Frau Böttinger, ist Ihnen das Fernsehstudio nach 20 Jahren Talk zu eng geworden?

Ehrlich gesagt: überhaupt nicht. Ich glaube, mit dem „Kölner Treff“ haben wir es geschafft, die unterschiedlichsten Themen zu platzieren. Wir machen ja auch das, was manche Kollegen beim Talk scheuen – wir behandeln schwere, ernsthafte, traurige Themen in einem unterhaltsamen Umfeld. Für mich ist es eher die Frage nach der Form. Nach den vielen Jahren im Studio und als Produzentin wollte ich mich gern „back to the roots“ begeben. Als Journalist ist man in der klassischen Reportage immer gut aufgehoben. Schon früher als Hörfunk-Korrespondentin bin ich gern rausgegangen, um Menschen in ihren Lebenswirklichkeiten zu begegnen.
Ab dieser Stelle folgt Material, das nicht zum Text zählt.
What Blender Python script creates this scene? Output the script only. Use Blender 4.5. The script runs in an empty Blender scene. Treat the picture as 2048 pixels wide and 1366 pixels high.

Warum haben Sie sich diesmal für die Ränder der Gesellschaft entschieden?


Obwohl ich im Unterhaltungsbereich gelandet bin, haben mich als Journalistin schon immer nicht-prominente Menschen interessiert, das zieht sich eigentlich als roter Faden durch meine journalistische Laufbahn. Als wir 1993 mit „B. trifft“ anfingen, schrieb der „Spiegel“, dass wir auch Menschen vorstellen, die üblicherweise durch das mediale Raster fallen. Ich habe immer versucht, den Blick dahin zu richten, wo nicht unbedingt das allerhellste Licht scheint. Ich möchte es mir in meinem Leben nicht nur bequem machen.

Immer nur Promis mit neuen Büchern oder Filmen – das wäre auf Dauer für Sie wohl etwas langweilig.


Genau das versuchen wir zu vermeiden – Promis ausschließlich mit ihren Produkten vorzustellen. Außerdem bemühen wir uns, in jeder Sendung mindestens ein Thema unterzubringen, das nicht mainstreamig ist und aus dem Promi-Glamourschein herausfällt. Insofern verstehe ich „B.sucht“ jetzt als konsequente Ergänzung. Die Dreharbeiten waren für mich sehr aufregend. Aus den Begegnungen habe ich viel gelernt.

Was denn zum Beispiel?


Als Journalist sollte man immer empathisch genug sein, um vermitteln zu können, was Menschen antreibt. In meinen Fällen habe ich aber auch vor allen Protagonisten großen Respekt empfunden. Nehmen Sie unsere erste Folge „Im falschen Körper geboren“ mit drei Transsexuellen, wie man früher sagte – heute heißt es politisch korrekt Transidente. Da könnte man vorschnell sagen: Habe ich doch schon jede Menge drüber gesehen, gerade im Privatfernsehen. Durch diese drei dramatischen Fälle habe ich begriffen: Es geht nicht um den Körper und auch nicht um die Freiheit von Geschlechterbildern, es geht schlicht und ergreifend um die Frage des Überlebens.

Und was lernen wir mit Ihnen aus der Folge zum Thema „Sexarbeit“?


Unsere Überlegung war, dass wir mittlerweile in einer stark durchsexualisierten Gesellschaft leben. Da wird Sexarbeit oftmals als scheinbar normale Dienstleistung verstanden. Wir haben am Kölner Güterbahnhof Eifeltor gedreht, wo man eine lange Reihe von heruntergekommenen Wohnwagen findet, in denen Prostituierte ihre Dienste anbieten. An der hintersten Position steht kein Wohnwagen mehr, da steht nur Gundi, 58 Jahre alt. Die hat keinen Wohnwagen mehr, seitdem er abgefackelt wurde. Sie kommt jeden Morgen mit dem Bus und muss vier Freier am Tag schaffen, damit sie abends ihre Pension bezahlen kann. Wenn diese Frau auf die Frage „Und was, wenn es nicht klappt?“ vor Ihnen in Tränen ausbricht, dann sehen Sie die traurige Realität. Da kann Ihnen keine Abhandlung über Prostitutionsgesetze und kein Statement à la „Sexarbeit ist ein Beruf wie jeder andere“ etwas vormachen. Wir haben ihr nach dem Dreh ein Aussteigerprogramm vermittelt, und wahrscheinlich kann sie in Kürze eine Stelle als Altenpflegerin antreten.